◆ **GIVEN INSTRUCTION**
Return the lines that follow, exactly as they appear, from the first through the one containing "scene.camera = cam"; no pictures are to be included.
----------
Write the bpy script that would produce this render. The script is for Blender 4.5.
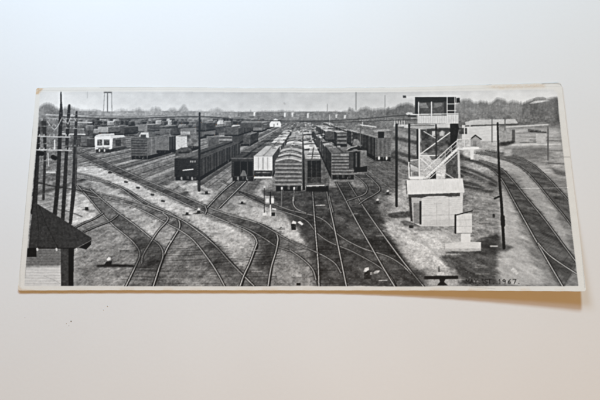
import bpy, bmesh, math, random
import numpy as np
from mathutils import Vector, Euler, Matrix

scene = bpy.context.scene
for o in list(bpy.data.objects): bpy.data.objects.remove(o)

# ---------------------------------------------------------------- camera
FPX, TILT, HGT = 575.0, math.radians(12.4), 0.268      # focal length in 1/600 of the frame, tilt, height above the table
cam_d = bpy.data.cameras.new('camera'); cam = bpy.data.objects.new('camera', cam_d); scene.collection.objects.link(cam)
cam_d.sensor_width = 36.0; cam_d.lens = 36.0 * FPX / 600.0; cam_d.clip_start = 0.01; cam_d.clip_end = 60
CAM = Vector((0, -math.tan(TILT) * HGT, HGT)); cam.location = CAM; cam.rotation_euler = (TILT, 0, 0)
scene.camera = cam

# ---------------------------------------------------------------- world and lamps (a room: daylight from a window behind, a warm room light in front)
world = bpy.data.worlds.new('World'); scene.world = world; world.use_nodes = True
bg = world.node_tree.nodes['Background']; bg.inputs[0].default_value = (1.0, 0.66, 0.30, 1); bg.inputs[1].default_value = 0.14
def area(name, loc, target, size, power, col, size_y=None):
    d = bpy.data.lights.new(name, 'AREA'); d.shape = 'RECTANGLE'; d.size = size; d.size_y = size_y or size; d.energy = power; d.color = col
    o = bpy.data.objects.new(name, d); scene.collection.objects.link(o); o.location = loc
    o.rotation_euler = (Vector(target) - Vector(loc)).to_track_quat('-Z', 'Y').to_euler()
    return o
area('window_light', (0.1456, 1.033, 0.7125), (0, 0, 0), 0.15, 11.2, (0.60, 0.85, 1.0), 0.15)
area('near_fill_light', (-0.143, 0.341, 0.307), (0, 0, 0), 0.22, 1.42, (0.54, 0.74, 1.0), 0.16)  # cool fill added close by so the table brightens toward the upper left; no second window
area('room_lamp', (0.1414, -0.402, 0.767), (0, 0, 0), 0.3, 2.65, (1.0, 0.555, 0.23))
scene.view_settings.view_transform = 'Standard'; scene.view_settings.look = 'None'
scene.view_settings.exposure = 0.08; scene.view_settings.gamma = 1.0; scene.view_settings.use_curve_mapping = False

# ---------------------------------------------------------------- materials
def mat(name):
    m = bpy.data.materials.new(name); m.use_nodes = True
    return m, m.node_tree.nodes, m.node_tree.links, m.node_tree.nodes['Principled BSDF']
def node(ns, t, **kw):
    n = ns.new(t)
    for k, v in kw.items(): setattr(n, k, v)
    return n
M_table, ns, ln, b = mat('white_laminate')
tc = node(ns, 'ShaderNodeTexCoord')
n1 = node(ns, 'ShaderNodeTexNoise'); n1.inputs['Scale'].default_value = 7; n1.inputs['Detail'].default_value = 5; ln.new(tc.outputs['Object'], n1.inputs['Vector'])
n2 = node(ns, 'ShaderNodeTexNoise'); n2.inputs['Scale'].default_value = 620; n2.inputs['Detail'].default_value = 3; ln.new(tc.outputs['Object'], n2.inputs['Vector'])
r1 = node(ns, 'ShaderNodeValToRGB'); r1.color_ramp.elements[0].color = (.755, .75, .735, 1); r1.color_ramp.elements[1].color = (.80, .797, .785, 1)
r1.color_ramp.elements[0].position = .3; r1.color_ramp.elements[1].position = .7
ln.new(n1.outputs['Fac'], r1.inputs['Fac'])
mx = node(ns, 'ShaderNodeMix', data_type='RGBA', blend_type='MULTIPLY'); mx.inputs[0].default_value = 1
r2 = node(ns, 'ShaderNodeValToRGB'); r2.color_ramp.elements[0].color = (.975, .975, .975, 1); r2.color_ramp.elements[1].color = (1, 1, 1, 1)
ln.new(n2.outputs['Fac'], r2.inputs['Fac']); ln.new(r1.outputs['Color'], mx.inputs[6]); ln.new(r2.outputs['Color'], mx.inputs[7]); ln.new(mx.outputs[2], b.inputs['Base Color'])
b.inputs['Roughness'].default_value = .55; b.inputs['Specular IOR Level'].default_value = .3
bp = node(ns, 'ShaderNodeBump'); bp.inputs['Strength'].default_value = .05; bp.inputs['Distance'].default_value = .0004
ln.new(n2.outputs['Fac'], bp.inputs['Height']); ln.new(bp.outputs['Normal'], b.inputs['Normal'])

def printmat(name, rough, spec):
    m, ns, ln, b = mat(name)
    at = node(ns, 'ShaderNodeAttribute'); at.attribute_name = 'print_tone'
    tc = node(ns, 'ShaderNodeTexCoord'); nz = node(ns, 'ShaderNodeTexNoise'); nz.inputs['Scale'].default_value = 2600; nz.inputs['Detail'].default_value = 2
    ln.new(tc.outputs['Object'], nz.inputs['Vector'])
    mr = node(ns, 'ShaderNodeMapRange'); mr.inputs['To Min'].default_value = .93; mr.inputs['To Max'].default_value = 1.06
    ln.new(nz.outputs['Fac'], mr.inputs['Value'])
    mx = node(ns, 'ShaderNodeVectorMath', operation='SCALE'); ln.new(at.outputs['Color'], mx.inputs[0]); ln.new(mr.outputs['Result'], mx.inputs['Scale'])
    ln.new(mx.outputs['Vector'], b.inputs['Base Color'])
    n3 = node(ns, 'ShaderNodeTexNoise'); n3.inputs['Scale'].default_value = 45; n3.inputs['Detail'].default_value = 4; ln.new(tc.outputs['Object'], n3.inputs['Vector'])
    r3 = node(ns, 'ShaderNodeMapRange'); r3.inputs['To Min'].default_value = rough - .08; r3.inputs['To Max'].default_value = rough + .08
    ln.new(n3.outputs['Fac'], r3.inputs['Value']); ln.new(r3.outputs['Result'], b.inputs['Roughness'])
    b.inputs['Specular IOR Level'].default_value = spec
    return m
M_print = printmat('silver_print', .42, .28)
M_border = printmat('paper_border', .6, .25)
M_paper, ns, ln, b = mat('paper_core')
nz = node(ns, 'ShaderNodeTexNoise'); nz.inputs['Scale'].default_value = 160; tc = node(ns, 'ShaderNodeTexCoord'); ln.new(tc.outputs['Object'], nz.inputs['Vector'])
rr = node(ns, 'ShaderNodeValToRGB'); rr.color_ramp.elements[0].color = (.50, .40, .27, 1); rr.color_ramp.elements[1].color = (.70, .63, .52, 1); rr.color_ramp.elements[0].position = .35; rr.color_ramp.elements[1].position = .65
ln.new(nz.outputs['Fac'], rr.inputs['Fac']); ln.new(rr.outputs['Color'], b.inputs['Base Color']); b.inputs['Roughness'].default_value = .8
M_dirt, ns, ln, b = mat('dirt_grain')
nz = node(ns, 'ShaderNodeTexNoise'); nz.inputs['Scale'].default_value = 3000; tc = node(ns, 'ShaderNodeTexCoord'); ln.new(tc.outputs['Object'], nz.inputs['Vector'])
rr = node(ns, 'ShaderNodeValToRGB'); rr.color_ramp.elements[0].color = (.05, .048, .045, 1); rr.color_ramp.elements[1].color = (.16, .15, .14, 1)
ln.new(nz.outputs['Fac'], rr.inputs['Fac']); ln.new(rr.outputs['Color'], b.inputs['Base Color'])
M_pale = M_dirt.copy(); M_pale.name = 'pale_grain'
for e, c in zip(M_pale.node_tree.nodes['Color Ramp'].color_ramp.elements, ((.52, .51, .50, 1), (.68, .67, .66, 1))): e.color = c

# ---------------------------------------------------------------- the white table top
bm = bmesh.new()
bmesh.ops.create_cube(bm, size=1.0, matrix=Matrix.Translation((0, .1, -.015)) @ Matrix.Diagonal((2.4, 1.6, .03, 1)))
bmesh.ops.bevel(bm, geom=bm.edges[:], offset=.003, segments=2, affect='EDGES')
me = bpy.data.meshes.new('table_top'); bm.to_mesh(me); bm.free(); me.materials.append(M_table)
table = bpy.data.objects.new('table_top', me); scene.collection.objects.link(table); table['kind'] = 'structure'
TONE = 1.10
# ---------------------------------------------------------------------------
# THE PRINTED PICTURE: the flat black and white print on the old photograph is
# drawn here as grey values (what the silver emulsion looks like), together
# with a number per spot that says which pictured thing the spot belongs to.
# ---------------------------------------------------------------------------
X0, Y0, PW, PH, S = 14.0, 80.0, 578, 216, 4
CW, CH = PW * S, PH * S
rng = np.random.RandomState(7)
GX = (np.arange(CW, dtype=np.float32) + 0.5) / S + X0
GY = (np.arange(CH, dtype=np.float32) + 0.5) / S + Y0

def vnoise(x, y, seed):
    r = np.random.RandomState(seed).rand(256, 256).astype(np.float32)
    xi = np.floor(x).astype(np.int32); yi = np.floor(y).astype(np.int32)
    fx = (x - xi).astype(np.float32); fy = (y - yi).astype(np.float32)
    fx = fx * fx * (3 - 2 * fx); fy = fy * fy * (3 - 2 * fy)
    a = r[yi & 255, xi & 255]; b = r[yi & 255, (xi + 1) & 255]
    c = r[(yi + 1) & 255, xi & 255]; d = r[(yi + 1) & 255, (xi + 1) & 255]
    return (a + (b - a) * fx) * (1 - fy) + (c + (d - c) * fx) * fy - 0.5

def fbm(x, y, seed, octs=4, gain=0.55):
    t = 0; a = 1.0; n = 0
    for k in range(octs):
        t = t + a * vnoise(x * 2 ** k + 17.3 * k, y * 2 ** k + 5.1 * k, seed + k)
        n += a; a *= gain
    return t / n * 2.2

MX, MY = np.meshgrid(GX, GY)
_d = np.maximum(MY - 106.0, 4.0)
GLAT = (MX - 302.0) / _d * 9.4              # metres to the side, on the pictured ground
GDEP = 5640.0 / _d                          # metres away, on the pictured ground
NG = fbm(GLAT * 1.0 + 200, GDEP * 0.36, 11, 5, 0.75)       # patchy ballast seen at a slant
NGB = fbm(GLAT * 0.22 + 90, GDEP * 0.16, 31, 4, 0.6)
NF = fbm(MX * 0.55, MY * 0.75, 51, 4, 0.7)                 # twigs and leaves
NB = fbm(MX * 0.12, MY * 0.16, 71, 4, 0.6)
NS = fbm(MX * 0.16, MY * 0.95, 91, 4, 0.7)                 # streaks lying flat
NJ = fbm(MX * 0.22, MY * 0.33, 111, 3, 0.75)               # clutter of the far yard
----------
◆ **ANSWER FOR THE TASK**
Write the bpy script that would produce this render. The script is for Blender 4.5.
import bpy, bmesh, math, random
import numpy as np
from mathutils import Vector, Euler, Matrix

scene = bpy.context.scene
for o in list(bpy.data.objects): bpy.data.objects.remove(o)

# ---------------------------------------------------------------- camera
FPX, TILT, HGT = 575.0, math.radians(12.4), 0.268      # focal length in 1/600 of the frame, tilt, height above the table
cam_d = bpy.data.cameras.new('camera'); cam = bpy.data.objects.new('camera', cam_d); scene.collection.objects.link(cam)
cam_d.sensor_width = 36.0; cam_d.lens = 36.0 * FPX / 600.0; cam_d.clip_start = 0.01; cam_d.clip_end = 60
CAM = Vector((0, -math.tan(TILT) * HGT, HGT)); cam.location = CAM; cam.rotation_euler = (TILT, 0, 0)
scene.camera = cam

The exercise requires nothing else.